SOURCE DATA:
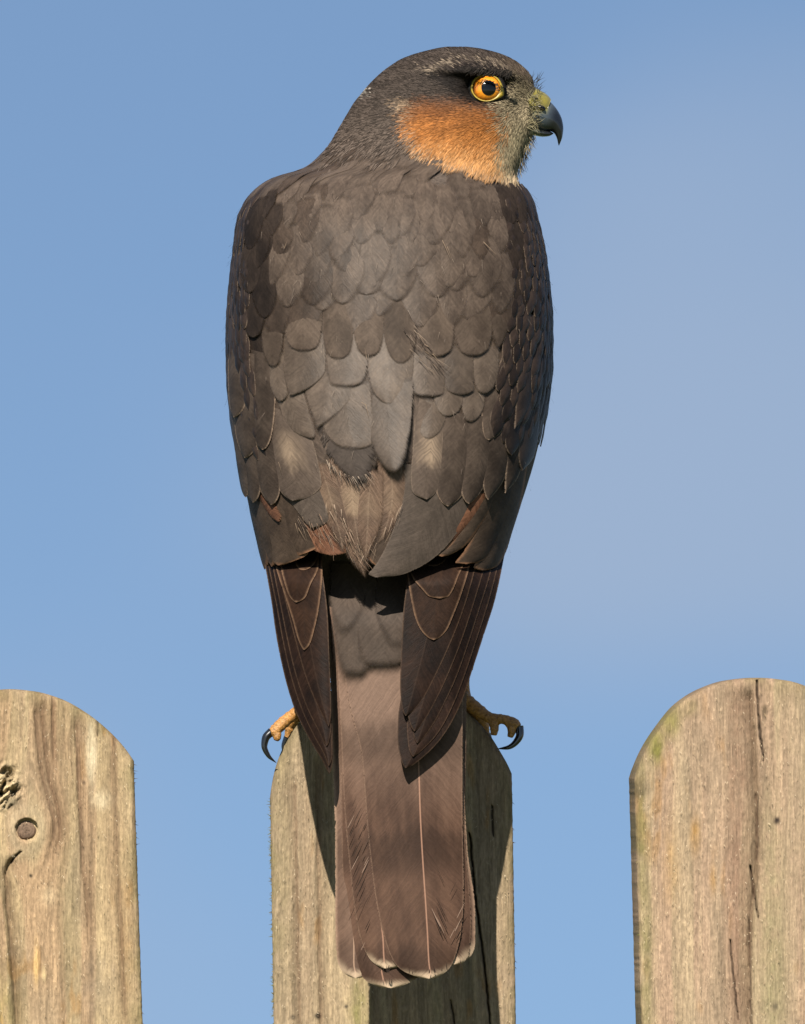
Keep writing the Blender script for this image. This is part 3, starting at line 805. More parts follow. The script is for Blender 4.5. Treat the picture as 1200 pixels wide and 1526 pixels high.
def feather_px(name, left, right, mat, base='torso', l0=2.0, l1=8.0, camber=2.0, tilt=0.0, nu=26, nv=11, shaft=.5, parent=None, curl=0.0, dens=1.5):
    """a feather traced by its two edges, laid on the torso or on a depth function"""
    A, B = outline(left, right, nu, dens)
    v = np.linspace(0, 1, nv)
    q = A[:, None, :] * (1 - v)[None, :, None] + B[:, None, :] * v[None, :, None]
    u = 1 - (1 - np.linspace(0, 1, nu)) ** dens
    U = u[:, None] + 0 * v[None, :]
    W = np.hypot(*(B - A).T)[:, None]
    V = (v - shaft)[None, :] + 0 * U
    sgn = np.where(V < 0, V / shaft, V / (1 - shaft))
    x, y = q[..., 0], q[..., 1]
    h = l0 + (l1 - l0) * U ** 1.2 - camber * sgn ** 2 + tilt * sgn
    # the tip droops a little towards the layer below
    h = h - curl * smooth(.7, 1.0, U)
    if base == 'torso':
        th = th_of(x, y)
        P = surf(th, y) + surf_n(th, y) * h[..., None]
    else:
        P = np.stack([x, base(x, y) - h, y], -1)
    C = (A + B) / 2
    L = np.concatenate([[0], np.cumsum(np.hypot(*np.diff(C, axis=0).T))])
    ed = np.minimum(v, 1 - v)[None, :] * W
    ed = np.minimum(ed, np.maximum(.0, (L[-1] - L))[:, None] + .0 + (W * .0))
    return emit(name, P, L[:, None] + 0 * V, V * W, ed, U, mat, parent)

# --- tail
def tail_d(x, y): return 42 * (1 - smooth(845, 935, y)) - 222 + 10 * ((x - 600) / 100.0) ** 2 - 6 * smooth(1100, 1450, y)
TAIL = [  # left edge, right edge (root to tip), lift
    ([(487, 900), (496, 1150), (499, 1260), (499, 1365), (502, 1430), (512, 1450), (530, 1458)], [(560, 900), (560, 1200), (562, 1380), (556, 1450), (530, 1458)], 0, .45),
    ([(650, 900), (650, 1150), (652, 1300), (656, 1400), (668, 1430), (688, 1432)], [(690, 900), (692, 1150), (697, 1260), (709, 1362), (709, 1405), (703, 1424), (688, 1432)], 1, .4),
    ([(520, 900), (508, 1150), (509, 1280), (517, 1370), (530, 1440), (550, 1465), (583, 1473)], [(600, 900), (620, 1200), (640, 1380), (636, 1440), (612, 1464), (583, 1473)], 3, .35),
    ([(640, 900), (642, 1150), (645, 1300), (648, 1400), (658, 1434), (676, 1438)], [(689, 900), (690, 1150), (696, 1280), (703, 1370), (701, 1415), (692, 1434), (676, 1438)], 5, .6),
    ([(498, 900), (508, 1100), (512, 1190), (521, 1295), (535, 1393), (553, 1432), (575, 1444)], [(590, 900), (620, 1150), (625, 1300), (625, 1400), (610, 1435), (575, 1444)], 8, .4),
    ([(496, 900), (520, 1050), (539, 1130), (545, 1210), (558, 1330), (571, 1393), (588, 1436), (606, 1450), (639, 1459)], [(690, 900), (690, 1050), (690, 1200), (692, 1330), (689, 1380), (681, 1420), (668, 1446), (639, 1459)], 13, .56),
]
for i, (a, b, lf, sh) in enumerate(TAIL):
    feather_px("tail_feather", a, b, M['tail_outer' if i < 2 else 'tail'], tail_d, lf * 1.1, lf * 1.1 + 2.0, camber=5.0, shaft=sh, nu=46, nv=15, dens=1.6, curl=2.0)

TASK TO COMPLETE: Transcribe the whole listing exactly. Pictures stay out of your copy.

TASK ANSWER:
Keep writing the Blender script for this image. This is part 3, starting at line 805. More parts follow. The script is for Blender 4.5. Treat the picture as 1200 pixels wide and 1526 pixels high.
def feather_px(name, left, right, mat, base='torso', l0=2.0, l1=8.0, camber=2.0, tilt=0.0, nu=26, nv=11, shaft=.5, parent=None, curl=0.0, dens=1.5):
    """a feather traced by its two edges, laid on the torso or on a depth function"""
    A, B = outline(left, right, nu, dens)
    v = np.linspace(0, 1, nv)
    q = A[:, None, :] * (1 - v)[None, :, None] + B[:, None, :] * v[None, :, None]
    u = 1 - (1 - np.linspace(0, 1, nu)) ** dens
    U = u[:, None] + 0 * v[None, :]
    W = np.hypot(*(B - A).T)[:, None]
    V = (v - shaft)[None, :] + 0 * U
    sgn = np.where(V < 0, V / shaft, V / (1 - shaft))
    x, y = q[..., 0], q[..., 1]
    h = l0 + (l1 - l0) * U ** 1.2 - camber * sgn ** 2 + tilt * sgn
    # the tip droops a little towards the layer below
    h = h - curl * smooth(.7, 1.0, U)
    if base == 'torso':
        th = th_of(x, y)
        P = surf(th, y) + surf_n(th, y) * h[..., None]
    else:
        P = np.stack([x, base(x, y) - h, y], -1)
    C = (A + B) / 2
    L = np.concatenate([[0], np.cumsum(np.hypot(*np.diff(C, axis=0).T))])
    ed = np.minimum(v, 1 - v)[None, :] * W
    ed = np.minimum(ed, np.maximum(.0, (L[-1] - L))[:, None] + .0 + (W * .0))
    return emit(name, P, L[:, None] + 0 * V, V * W, ed, U, mat, parent)

# --- tail
def tail_d(x, y): return 42 * (1 - smooth(845, 935, y)) - 222 + 10 * ((x - 600) / 100.0) ** 2 - 6 * smooth(1100, 1450, y)
TAIL = [  # left edge, right edge (root to tip), lift
    ([(487, 900), (496, 1150), (499, 1260), (499, 1365), (502, 1430), (512, 1450), (530, 1458)], [(560, 900), (560, 1200), (562, 1380), (556, 1450), (530, 1458)], 0, .45),
    ([(650, 900), (650, 1150), (652, 1300), (656, 1400), (668, 1430), (688, 1432)], [(690, 900), (692, 1150), (697, 1260), (709, 1362), (709, 1405), (703, 1424), (688, 1432)], 1, .4),
    ([(520, 900), (508, 1150), (509, 1280), (517, 1370), (530, 1440), (550, 1465), (583, 1473)], [(600, 900), (620, 1200), (640, 1380), (636, 1440), (612, 1464), (583, 1473)], 3, .35),
    ([(640, 900), (642, 1150), (645, 1300), (648, 1400), (658, 1434), (676, 1438)], [(689, 900), (690, 1150), (696, 1280), (703, 1370), (701, 1415), (692, 1434), (676, 1438)], 5, .6),
    ([(498, 900), (508, 1100), (512, 1190), (521, 1295), (535, 1393), (553, 1432), (575, 1444)], [(590, 900), (620, 1150), (625, 1300), (625, 1400), (610, 1435), (575, 1444)], 8, .4),
    ([(496, 900), (520, 1050), (539, 1130), (545, 1210), (558, 1330), (571, 1393), (588, 1436), (606, 1450), (639, 1459)], [(690, 900), (690, 1050), (690, 1200), (692, 1330), (689, 1380), (681, 1420), (668, 1446), (639, 1459)], 13, .56),
]
for i, (a, b, lf, sh) in enumerate(TAIL):
    feather_px("tail_feather", a, b, M['tail_outer' if i < 2 else 'tail'], tail_d, lf * 1.1, lf * 1.1 + 2.0, camber=5.0, shaft=sh, nu=46, nv=15, dens=1.6, curl=2.0)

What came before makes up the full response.